The algorithm starts by dividing the array in half and calling the method on each respective half. This is related to the stragedy of the merge sort algorithm. When the arrays passed in become single element those single elements will be returned as the "majority" of their single element arrays. The other levels will return elements as a result of the two recursive calls. The crux of the algorithm is that if there exists a majority element in the array then that element will be a majority element for either/both of the left or right sub-arrays. There are four possible outcomes from the algorithm:

Both function calls do not return a majority element and as a result the array passed in does not have a majority element to output
The right side is a majority but the left side isn't. In this case the recursive call on the right side returns an element that is a majority for the right side, so the next step is to search the complete array for how many times this element occurs and if it is the majority element for the total array than return that element.
This situation would be similar to the one directly above but it would be the case that the left side returned a majority and the right did not.
Both calls on the left and right sub-arrays return majority elements. So there needs to be a count of both elements in the combined array to determine if either one is in fact a majority element of the total array, if so then it would be returned, otherwise no element would be returned.

The overall function will either return a majority element if found or nothing if a majority element does not exist.

Pseudo-code in Python:

def get_frequency(arr, el):
    count = 0

    for i in arr:
        if i == el:
            count += 1

    return count

def find_majority_el(arr):
    if len(arr) == 1:
        return arr[0]
    k = math.floor(len(arr) / 2)
    left_majority = find_majority_el(arr[0:k])
    right_majority = find_majority_el(arr[k:])

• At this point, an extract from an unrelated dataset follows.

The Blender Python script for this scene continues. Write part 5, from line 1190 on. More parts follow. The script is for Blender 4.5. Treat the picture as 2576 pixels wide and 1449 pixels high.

    if left_majority == right_majority:
        return left_majority

    lcount = get_frequency(arr, left_majority)
    rcount = get_frequency(arr, right_majority)

    if lcount > k:
        return left_majority
    elif rcount > k:
        return right_majority
    else:
        return None

When finding the recurrence we analyze the running time of the algorithm:

There are two recursive calls made in the algorithm with each of those calls being passed half of the original array. The non-recursive costs are when we have to compare each number at most twice (twice in the fourth scenario). So the non-recursive costs would be upper bounded at $2n$ comparisons where $n$ is the number of elements in the original array. Therefore the recurrence can be written as follows:

$T(1) = 0$
$T(n) = 2 * T(\frac{n}{2}) + 2n$

Now to find the running time we can use the Master Method:

$a = 2, b = 2, f(n) = 2n$
$n^{log_{b}(a)} = n^{log_{2}(2)} = n^{1} = \theta(n)$
$f(n) = 2n = \theta(n)$ (Therefore case 2 applies)
Therefore $T(n) = \theta(n^{log_{b}(a)} * log_2(n)) = \theta(n * log_2(n))$

Thus showing that the implementation shown above satisfies the requirement of having a runtime of $\theta(n * log_2(n))$ at worst.